第3回
無音の店
[ 更新 ] 2022.09.01
京都・桝屋町〈イノダコーヒ三条支店〉
三条支店は、ぼくが最初に入ったイノダコーヒで、本店に行くのはそれからずいぶんあとのことになった。というか、三条支店が本店なのだと思い込んでいた。最初に行ったのは高校の修学旅行の時。高田渡の『ごあいさつ』というアルバムに収録されていた「珈琲不演唱(コーヒーブルース)」という曲の歌詞に、「三条へ行かなくちゃ/三条堺町のイノダっていうコーヒー屋へね」というフレーズがあって、自分は京都に行ったら、まずイノダっていうコーヒー屋でコーヒーを飲むのだと思い詰めていたからである。就職をして、京都に出張などで行くようになってから本店を知ったら、高田渡が歌っていたのは果たして三条支店のことだったのだろうかと、不安になったことがある。それでイノダコーヒのウェブサイトで店の住所を確認してみた。本店は堺町通三条下る、三条支店は三条通堺町東入るとなっていて、高田渡が歌ったのは三条支店のことなのだと安心した。
高田渡『ごあいさつ』1971年
日本にフォークブームが起こったのは何年頃だったろう。ブラザース・フォアとかピーター・ポール&マリーとかが火付け役だったのか、それともピート・シーガーとかボブ・ディランとかが先導者だったのか、少なくともぼくにとってカレッジ・フォークと呼ばれていたものと、プロテスト・フォークというのは別物だった。高田渡はテレビで観たのが最初だ。「自衛隊に入ろう」を歌っていた。だからプロテスト・フォークの人だと思ったのだが、それにしてはやけに飄々としていて、聴くものを煽る感じが皆無だった。『ごあいさつ』というアルバムを聴けば、この人の深い魅力がよくわかる。彼を通じて、ぼくは山之口貘やラングストン・ヒューズといった詩人たちを知った。そしてイノダコーヒも教えてもらったわけである。

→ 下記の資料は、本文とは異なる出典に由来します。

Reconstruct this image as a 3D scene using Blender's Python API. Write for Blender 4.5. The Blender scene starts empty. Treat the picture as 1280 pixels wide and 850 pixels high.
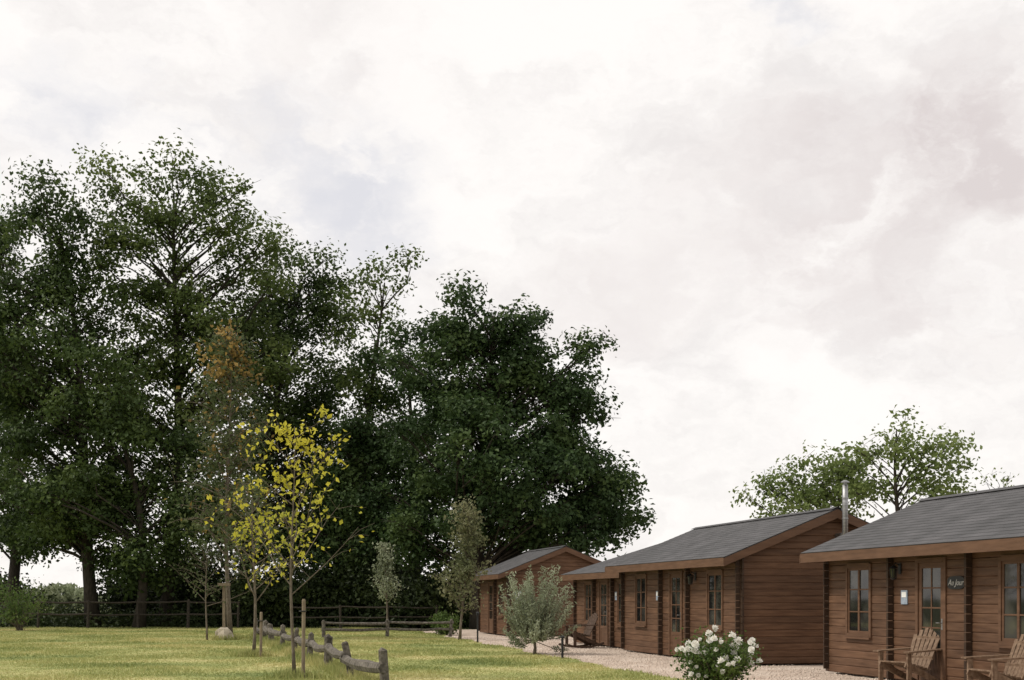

イノダコーヒはどの店も音楽がかかっていなかったはずだ。ぼくは無音の店もとても好きである。音楽が流れていたとしても、自分が誰かと会話している間はほとんど耳に入らず、沈黙が訪れてコーヒーカップを口元に持っていく時にようやく聴こえてくるくらいのヴォリューム、それでも、その曲が気になって仕方がないというようなものだったというのが理想だ。